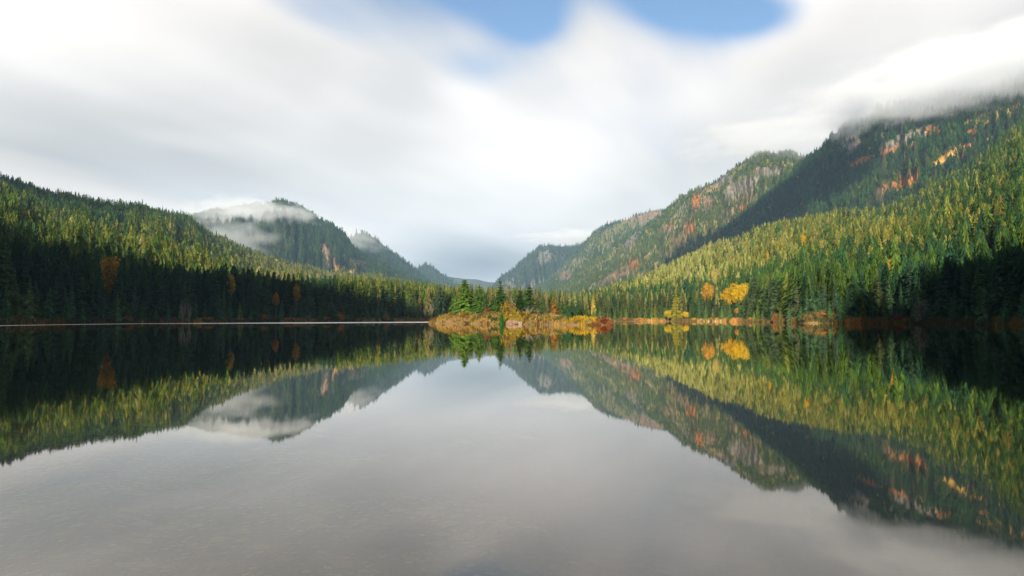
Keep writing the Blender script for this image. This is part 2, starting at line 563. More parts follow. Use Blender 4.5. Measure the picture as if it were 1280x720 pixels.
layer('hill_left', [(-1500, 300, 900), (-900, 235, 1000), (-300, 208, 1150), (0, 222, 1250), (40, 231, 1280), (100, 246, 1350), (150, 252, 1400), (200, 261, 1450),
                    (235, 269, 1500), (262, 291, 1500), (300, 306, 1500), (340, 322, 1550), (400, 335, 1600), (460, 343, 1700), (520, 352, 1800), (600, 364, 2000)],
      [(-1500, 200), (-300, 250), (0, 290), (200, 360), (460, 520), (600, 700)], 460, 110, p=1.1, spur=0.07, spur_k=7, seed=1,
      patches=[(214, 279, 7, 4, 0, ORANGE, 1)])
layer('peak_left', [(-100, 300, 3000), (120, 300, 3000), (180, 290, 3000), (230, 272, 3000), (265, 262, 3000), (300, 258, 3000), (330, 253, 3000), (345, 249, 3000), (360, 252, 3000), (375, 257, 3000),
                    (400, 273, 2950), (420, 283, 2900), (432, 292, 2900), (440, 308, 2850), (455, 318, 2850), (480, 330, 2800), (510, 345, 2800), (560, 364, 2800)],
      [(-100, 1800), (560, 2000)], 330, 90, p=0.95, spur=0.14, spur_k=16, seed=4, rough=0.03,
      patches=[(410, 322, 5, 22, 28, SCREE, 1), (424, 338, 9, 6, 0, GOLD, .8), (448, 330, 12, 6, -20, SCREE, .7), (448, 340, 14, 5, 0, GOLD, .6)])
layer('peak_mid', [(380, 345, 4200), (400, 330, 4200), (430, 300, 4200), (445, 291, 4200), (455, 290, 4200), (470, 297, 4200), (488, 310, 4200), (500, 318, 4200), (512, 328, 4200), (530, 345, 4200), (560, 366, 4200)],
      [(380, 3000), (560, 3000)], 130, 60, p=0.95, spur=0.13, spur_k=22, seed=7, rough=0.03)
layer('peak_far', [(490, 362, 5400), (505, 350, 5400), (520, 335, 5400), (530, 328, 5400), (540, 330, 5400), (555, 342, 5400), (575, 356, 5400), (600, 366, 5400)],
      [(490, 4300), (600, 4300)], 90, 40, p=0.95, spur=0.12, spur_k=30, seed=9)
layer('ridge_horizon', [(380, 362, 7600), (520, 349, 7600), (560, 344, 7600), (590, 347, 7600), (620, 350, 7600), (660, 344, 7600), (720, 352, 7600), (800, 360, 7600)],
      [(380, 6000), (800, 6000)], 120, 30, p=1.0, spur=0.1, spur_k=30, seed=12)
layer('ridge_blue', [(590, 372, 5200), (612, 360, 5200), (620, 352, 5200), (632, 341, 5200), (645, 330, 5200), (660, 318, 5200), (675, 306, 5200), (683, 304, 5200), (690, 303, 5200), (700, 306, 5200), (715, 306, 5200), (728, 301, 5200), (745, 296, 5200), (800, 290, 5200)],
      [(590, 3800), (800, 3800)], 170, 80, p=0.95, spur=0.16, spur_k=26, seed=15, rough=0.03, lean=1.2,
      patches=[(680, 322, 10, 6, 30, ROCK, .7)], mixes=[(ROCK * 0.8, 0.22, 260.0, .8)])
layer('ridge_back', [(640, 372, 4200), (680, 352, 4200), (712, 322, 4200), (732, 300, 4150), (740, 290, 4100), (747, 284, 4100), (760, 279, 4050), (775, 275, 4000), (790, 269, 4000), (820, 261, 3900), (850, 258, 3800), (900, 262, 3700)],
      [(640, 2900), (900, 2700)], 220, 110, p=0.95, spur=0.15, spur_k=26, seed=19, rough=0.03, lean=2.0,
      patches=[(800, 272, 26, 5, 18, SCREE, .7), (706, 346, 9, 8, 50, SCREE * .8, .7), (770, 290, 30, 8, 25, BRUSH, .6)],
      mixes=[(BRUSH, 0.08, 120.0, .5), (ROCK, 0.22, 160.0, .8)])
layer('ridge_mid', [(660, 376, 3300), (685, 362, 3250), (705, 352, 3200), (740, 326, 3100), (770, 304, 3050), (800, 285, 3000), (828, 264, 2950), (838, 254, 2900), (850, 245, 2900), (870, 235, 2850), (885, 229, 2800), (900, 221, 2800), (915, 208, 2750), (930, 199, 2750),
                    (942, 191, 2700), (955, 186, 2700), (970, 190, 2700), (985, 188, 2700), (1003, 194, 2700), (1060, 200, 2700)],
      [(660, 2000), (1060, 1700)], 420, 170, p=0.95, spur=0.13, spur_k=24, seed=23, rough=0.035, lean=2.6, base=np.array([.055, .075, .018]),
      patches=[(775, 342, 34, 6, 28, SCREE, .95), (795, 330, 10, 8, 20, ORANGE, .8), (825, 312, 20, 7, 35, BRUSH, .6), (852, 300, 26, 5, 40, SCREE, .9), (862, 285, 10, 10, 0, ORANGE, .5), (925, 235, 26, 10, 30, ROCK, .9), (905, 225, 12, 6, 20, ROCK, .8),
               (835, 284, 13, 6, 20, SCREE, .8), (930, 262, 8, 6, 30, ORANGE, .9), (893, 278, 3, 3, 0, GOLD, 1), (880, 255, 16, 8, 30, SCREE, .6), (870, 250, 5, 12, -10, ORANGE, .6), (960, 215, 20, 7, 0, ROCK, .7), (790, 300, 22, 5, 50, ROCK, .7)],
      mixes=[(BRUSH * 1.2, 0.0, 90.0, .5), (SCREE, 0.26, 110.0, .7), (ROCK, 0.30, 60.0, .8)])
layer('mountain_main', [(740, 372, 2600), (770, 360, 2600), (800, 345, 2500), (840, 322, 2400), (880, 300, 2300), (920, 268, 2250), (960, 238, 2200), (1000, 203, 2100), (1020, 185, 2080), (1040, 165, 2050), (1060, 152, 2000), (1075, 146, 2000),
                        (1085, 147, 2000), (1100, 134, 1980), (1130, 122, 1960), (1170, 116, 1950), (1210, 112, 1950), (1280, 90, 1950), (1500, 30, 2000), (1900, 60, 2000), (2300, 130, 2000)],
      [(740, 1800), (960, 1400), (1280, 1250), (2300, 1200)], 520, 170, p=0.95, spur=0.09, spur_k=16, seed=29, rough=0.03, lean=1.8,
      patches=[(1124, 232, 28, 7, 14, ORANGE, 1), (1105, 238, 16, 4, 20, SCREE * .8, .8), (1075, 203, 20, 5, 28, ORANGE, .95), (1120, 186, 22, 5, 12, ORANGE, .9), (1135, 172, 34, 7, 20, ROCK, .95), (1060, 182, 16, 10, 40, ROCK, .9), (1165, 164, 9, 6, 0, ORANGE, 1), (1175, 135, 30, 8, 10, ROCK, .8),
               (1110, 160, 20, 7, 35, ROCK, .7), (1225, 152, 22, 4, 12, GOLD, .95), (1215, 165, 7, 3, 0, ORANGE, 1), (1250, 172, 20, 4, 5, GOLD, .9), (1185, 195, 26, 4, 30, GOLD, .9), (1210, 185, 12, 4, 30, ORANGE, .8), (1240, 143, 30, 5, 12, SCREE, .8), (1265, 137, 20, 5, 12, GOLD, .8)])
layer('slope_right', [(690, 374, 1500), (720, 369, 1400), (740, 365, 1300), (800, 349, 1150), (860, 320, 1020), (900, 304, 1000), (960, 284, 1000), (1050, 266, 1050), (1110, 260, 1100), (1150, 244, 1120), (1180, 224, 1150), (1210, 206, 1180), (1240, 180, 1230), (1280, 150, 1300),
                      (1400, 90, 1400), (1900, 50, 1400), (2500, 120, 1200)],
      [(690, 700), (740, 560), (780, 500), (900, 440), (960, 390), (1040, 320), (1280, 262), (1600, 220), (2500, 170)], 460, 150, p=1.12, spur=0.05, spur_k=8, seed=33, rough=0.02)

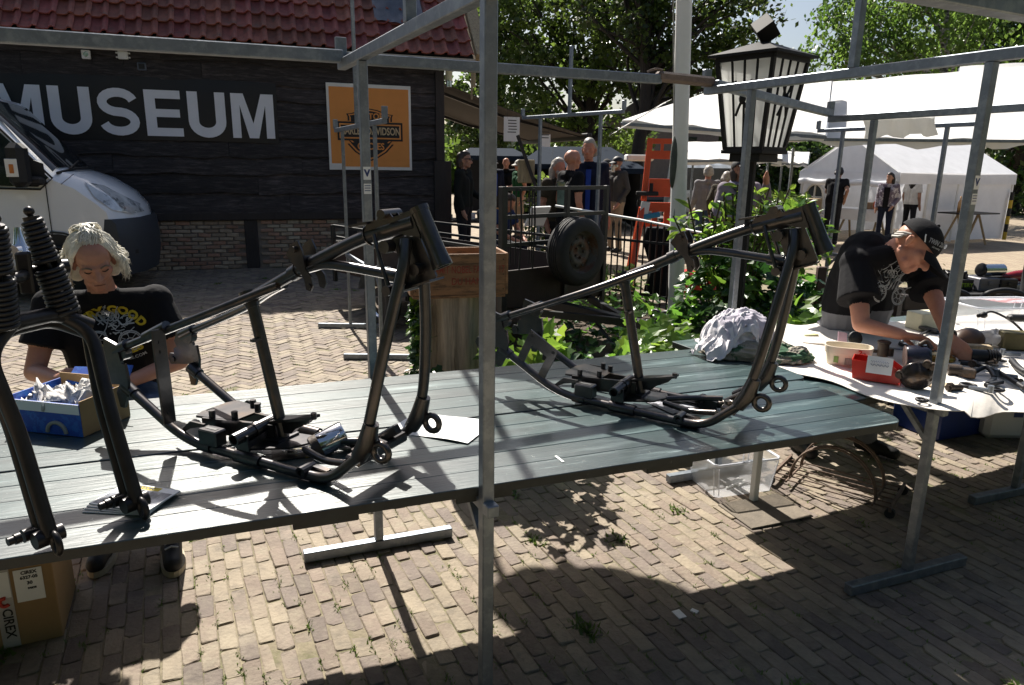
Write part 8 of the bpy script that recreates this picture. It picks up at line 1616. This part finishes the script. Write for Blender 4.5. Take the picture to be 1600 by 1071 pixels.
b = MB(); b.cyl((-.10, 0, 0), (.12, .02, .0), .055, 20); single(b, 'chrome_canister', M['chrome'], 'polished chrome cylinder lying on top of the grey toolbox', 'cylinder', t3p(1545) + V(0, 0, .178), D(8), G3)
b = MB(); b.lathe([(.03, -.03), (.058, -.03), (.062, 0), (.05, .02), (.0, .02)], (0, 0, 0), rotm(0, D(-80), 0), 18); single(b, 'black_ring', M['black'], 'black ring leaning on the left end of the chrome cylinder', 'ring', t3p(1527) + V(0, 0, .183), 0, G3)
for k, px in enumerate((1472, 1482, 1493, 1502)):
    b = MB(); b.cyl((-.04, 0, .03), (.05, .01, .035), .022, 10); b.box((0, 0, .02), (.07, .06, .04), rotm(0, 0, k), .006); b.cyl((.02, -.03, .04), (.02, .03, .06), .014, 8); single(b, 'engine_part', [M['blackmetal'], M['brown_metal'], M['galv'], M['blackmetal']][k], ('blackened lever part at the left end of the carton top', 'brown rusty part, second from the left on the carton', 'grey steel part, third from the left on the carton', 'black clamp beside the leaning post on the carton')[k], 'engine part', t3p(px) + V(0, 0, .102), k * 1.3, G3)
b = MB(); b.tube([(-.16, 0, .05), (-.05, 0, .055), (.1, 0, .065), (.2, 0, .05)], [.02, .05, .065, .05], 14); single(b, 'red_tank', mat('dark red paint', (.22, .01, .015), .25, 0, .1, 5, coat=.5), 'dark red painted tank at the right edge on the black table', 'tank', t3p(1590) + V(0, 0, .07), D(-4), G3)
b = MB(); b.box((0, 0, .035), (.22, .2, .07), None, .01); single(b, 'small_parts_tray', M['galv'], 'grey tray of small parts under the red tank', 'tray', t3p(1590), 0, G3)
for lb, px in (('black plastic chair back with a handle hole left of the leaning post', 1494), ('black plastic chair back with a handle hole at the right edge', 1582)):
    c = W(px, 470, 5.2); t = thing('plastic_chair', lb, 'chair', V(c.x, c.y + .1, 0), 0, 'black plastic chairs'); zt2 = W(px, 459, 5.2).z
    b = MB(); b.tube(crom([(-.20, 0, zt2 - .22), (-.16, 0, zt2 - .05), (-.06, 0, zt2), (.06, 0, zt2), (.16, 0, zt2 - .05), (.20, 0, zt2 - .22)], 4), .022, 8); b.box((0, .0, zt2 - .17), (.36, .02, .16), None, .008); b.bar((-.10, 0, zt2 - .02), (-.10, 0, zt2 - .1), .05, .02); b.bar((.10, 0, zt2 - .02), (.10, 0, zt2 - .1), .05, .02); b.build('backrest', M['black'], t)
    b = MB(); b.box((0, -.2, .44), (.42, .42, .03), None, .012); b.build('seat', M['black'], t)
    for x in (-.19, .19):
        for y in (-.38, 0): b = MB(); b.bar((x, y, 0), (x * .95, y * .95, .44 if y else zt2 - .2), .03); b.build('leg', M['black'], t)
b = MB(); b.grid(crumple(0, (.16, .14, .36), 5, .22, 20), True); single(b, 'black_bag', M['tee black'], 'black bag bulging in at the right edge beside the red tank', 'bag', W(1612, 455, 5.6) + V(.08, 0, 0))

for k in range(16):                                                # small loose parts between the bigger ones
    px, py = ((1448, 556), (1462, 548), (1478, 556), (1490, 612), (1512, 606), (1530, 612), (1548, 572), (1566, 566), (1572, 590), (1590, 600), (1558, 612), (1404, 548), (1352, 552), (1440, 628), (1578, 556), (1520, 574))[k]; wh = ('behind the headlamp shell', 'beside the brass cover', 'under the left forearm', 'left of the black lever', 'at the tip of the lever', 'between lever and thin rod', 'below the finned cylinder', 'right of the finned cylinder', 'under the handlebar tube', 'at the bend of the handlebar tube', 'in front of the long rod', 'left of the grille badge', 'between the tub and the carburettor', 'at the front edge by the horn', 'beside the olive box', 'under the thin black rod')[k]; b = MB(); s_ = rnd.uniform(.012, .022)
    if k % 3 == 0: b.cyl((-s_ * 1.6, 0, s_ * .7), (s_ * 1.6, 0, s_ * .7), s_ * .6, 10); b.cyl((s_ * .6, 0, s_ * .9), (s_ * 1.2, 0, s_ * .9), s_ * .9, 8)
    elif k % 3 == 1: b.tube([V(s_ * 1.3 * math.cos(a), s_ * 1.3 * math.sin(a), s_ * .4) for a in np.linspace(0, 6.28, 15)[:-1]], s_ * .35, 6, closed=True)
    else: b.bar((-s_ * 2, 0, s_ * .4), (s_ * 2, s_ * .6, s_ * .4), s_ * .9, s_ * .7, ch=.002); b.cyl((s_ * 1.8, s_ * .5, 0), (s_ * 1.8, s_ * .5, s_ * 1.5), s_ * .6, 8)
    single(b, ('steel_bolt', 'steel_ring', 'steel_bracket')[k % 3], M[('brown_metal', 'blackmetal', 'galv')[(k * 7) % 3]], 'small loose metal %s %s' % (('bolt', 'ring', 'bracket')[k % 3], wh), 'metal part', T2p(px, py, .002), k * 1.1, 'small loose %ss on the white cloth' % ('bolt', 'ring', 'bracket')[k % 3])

____________________

§ Set problem:
Copy every line from the records above that contains the word "script".

§ Output of the exercise:
Keep writing the Blender script for this image. This is part 2, starting at line 563. More parts follow. Use Blender 4.5. Measure the picture as if it were 1280x720 pixels.
Write part 8 of the bpy script that recreates this picture. It picks up at line 1616. This part finishes the script. Write for Blender 4.5. Take the picture to be 1600 by 1071 pixels.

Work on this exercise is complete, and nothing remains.